José Manuel Quintana of the Civil Guard’s missing persons’ unit admits that looking for people who have just disappeared is “the hardest thing there is.” But he also insists that “there is no such thing as the perfect crime. Fortunately, with the Civil Guard’s resources, the majority of homicides are cleared up in less than a week.” Sometimes, after years of investigation, the Civil Guard will find a person alive, but they have no desire to go back to their former life.

The job of finding people has been easier since 2010, when Spain’s different regional and national police forces finally merged their missing persons databases. Hopefully, this will prevent a repeat of cases such as that of Raúl Castro, who disappeared on October 6, 2001. His family was told by police that they had to wait at least 48 hours before a missing persons report could be filed. He was never found. Ten years later, the family was contacted by the Civil Guard’s traffic unit and was told that he had been killed in a road accident on the same day he had gone missing and that his body had been taken to the mortuary.
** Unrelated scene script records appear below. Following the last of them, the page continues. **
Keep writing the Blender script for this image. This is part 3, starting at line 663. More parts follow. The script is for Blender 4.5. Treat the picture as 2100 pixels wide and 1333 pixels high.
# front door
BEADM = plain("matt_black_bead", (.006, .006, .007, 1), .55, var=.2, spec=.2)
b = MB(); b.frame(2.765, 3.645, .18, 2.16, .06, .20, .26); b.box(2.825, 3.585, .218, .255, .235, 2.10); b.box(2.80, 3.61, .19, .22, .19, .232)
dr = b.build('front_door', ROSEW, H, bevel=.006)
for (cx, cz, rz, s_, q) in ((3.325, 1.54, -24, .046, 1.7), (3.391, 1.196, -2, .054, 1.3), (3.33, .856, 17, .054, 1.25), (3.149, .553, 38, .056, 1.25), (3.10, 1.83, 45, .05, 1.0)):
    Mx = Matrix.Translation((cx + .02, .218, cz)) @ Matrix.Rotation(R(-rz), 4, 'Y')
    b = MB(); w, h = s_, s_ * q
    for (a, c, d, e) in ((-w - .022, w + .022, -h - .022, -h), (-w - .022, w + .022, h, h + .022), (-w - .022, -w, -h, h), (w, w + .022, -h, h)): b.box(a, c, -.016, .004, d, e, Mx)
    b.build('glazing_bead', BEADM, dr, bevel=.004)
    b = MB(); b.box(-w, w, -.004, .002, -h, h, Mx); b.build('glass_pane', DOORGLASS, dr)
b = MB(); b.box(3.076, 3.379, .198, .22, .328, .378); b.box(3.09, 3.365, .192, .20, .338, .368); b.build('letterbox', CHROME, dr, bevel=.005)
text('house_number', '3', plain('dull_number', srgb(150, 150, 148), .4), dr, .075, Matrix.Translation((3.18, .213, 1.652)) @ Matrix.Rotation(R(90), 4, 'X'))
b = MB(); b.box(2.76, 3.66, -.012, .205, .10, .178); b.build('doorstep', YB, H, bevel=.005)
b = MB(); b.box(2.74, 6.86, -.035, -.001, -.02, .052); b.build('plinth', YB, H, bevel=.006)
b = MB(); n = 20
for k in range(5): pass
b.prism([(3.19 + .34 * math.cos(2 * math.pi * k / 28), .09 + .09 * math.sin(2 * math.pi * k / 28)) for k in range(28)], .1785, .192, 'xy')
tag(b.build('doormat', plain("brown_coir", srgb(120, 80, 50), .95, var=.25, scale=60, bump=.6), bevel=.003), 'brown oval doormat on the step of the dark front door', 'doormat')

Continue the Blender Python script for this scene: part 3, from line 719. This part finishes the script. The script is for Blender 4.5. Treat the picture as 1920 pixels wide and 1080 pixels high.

He was carrying no identification, and after several days his body was buried in a common grave, where he lay while his family searched for him.

We don’t look for bodies, but clues to a possible crime” Pere Sánchez,  head of the Catalan regional police’s missing persons unit

Investigating missing persons cases by assembling non-physical evidence raises the question as to what happens if somebody is wrongly convicted. Without material proof, the prosecution’s arguments are open to doubt. But most legal experts, such as Manuel Cancio, a professor of criminal law at Madrid’s Autonomous University, say the principles are the same. “Basing a case on circumstantial evidence can lead to mistakes, of course. But the rules are that there must be no reasonable doubt, which is very much based on US and British law. And that means that the chain of evidence must rule out any other possible explanation. Spanish courts do not find people guilty on the basis of suspicion alone, however strong that suspicion may be.”

Which is why the parents of Joaquín Fernández will continue, seven years on, to look for evidence that might clear up, once and for all, the circumstances of his death.